An accidental murderer is required to go into exile in one of the cities of refuge where he must remain until the death of the Kohen Gadol. The mother of the Kohen Gadol therefore used to supply these exiles with food and clothes so that they would pray for her son to live.

The implication is that without the prayer of these exiles the Kohen Gadol was in danger of dying because of them. But why is he to blame for the accidental taking of life which brought about their exile?

"Because," explained one older Sage who had heard a shiur in the Yeshiva of the Sage Rava, "he should have prayed for the security of his generation and he failed to do so."

An illustration of this concept of a tzadik's responsibility for the entire community was the reaction of the Prophet Eliyahu to a lion killing a man some twelve kilometers from where Rabbi Yehoshua ben Levi lived. Although this angelic personality daily visited Rabbi Yehoshua, he refused to speak with him for three days because he held the Sage indirectly responsible for the death in his vicinity which his prayers might have prevented.

Makkos 11a


Gates of Jerusalem

A song of degrees to David. I rejoiced when they said to me "We will go to the house of Hashem." Our feet did stand in the gates of Jerusalem. (Tehillim 122)

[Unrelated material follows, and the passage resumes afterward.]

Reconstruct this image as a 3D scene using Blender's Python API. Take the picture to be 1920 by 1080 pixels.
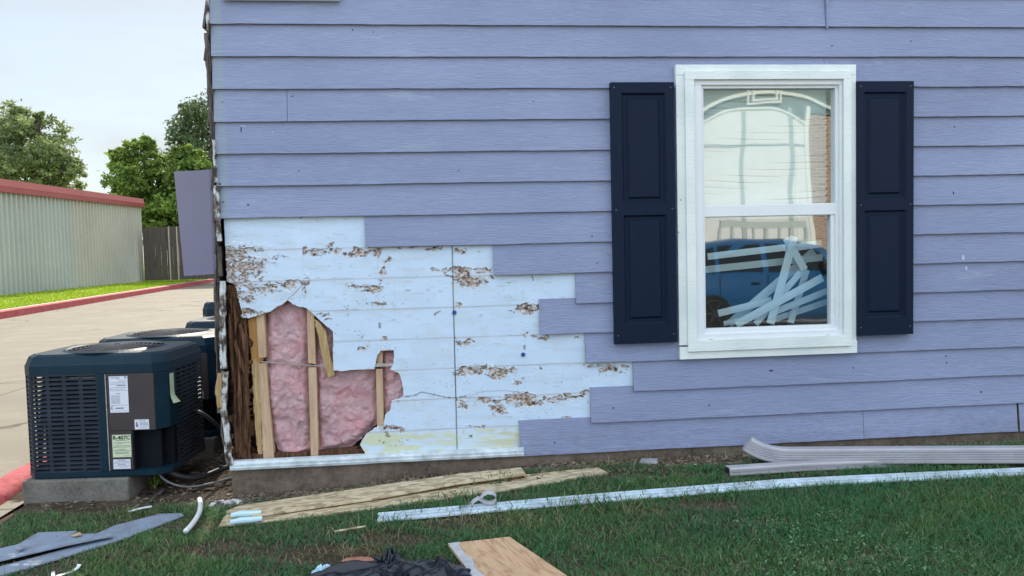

Two comments on the supreme value of Torah study are offered by Rabbi Yehoshua ben Levi on these passages:

David said to Hashem: I heard people say "When will this old king die so that his son Shlomo will build the Beis Hamikdash and enable us to make our pilgrimage to the house of Hashem on the Festivals" - and I rejoiced.

Hashem replied: One day of your Torah study is worth more to Me than a thousand sacrifices which Shlomo will offer upon the altar.

Said David: Who made it possible that our feet did stand their ground successfully in war - the Gates of Jerusalem where Torah was studied.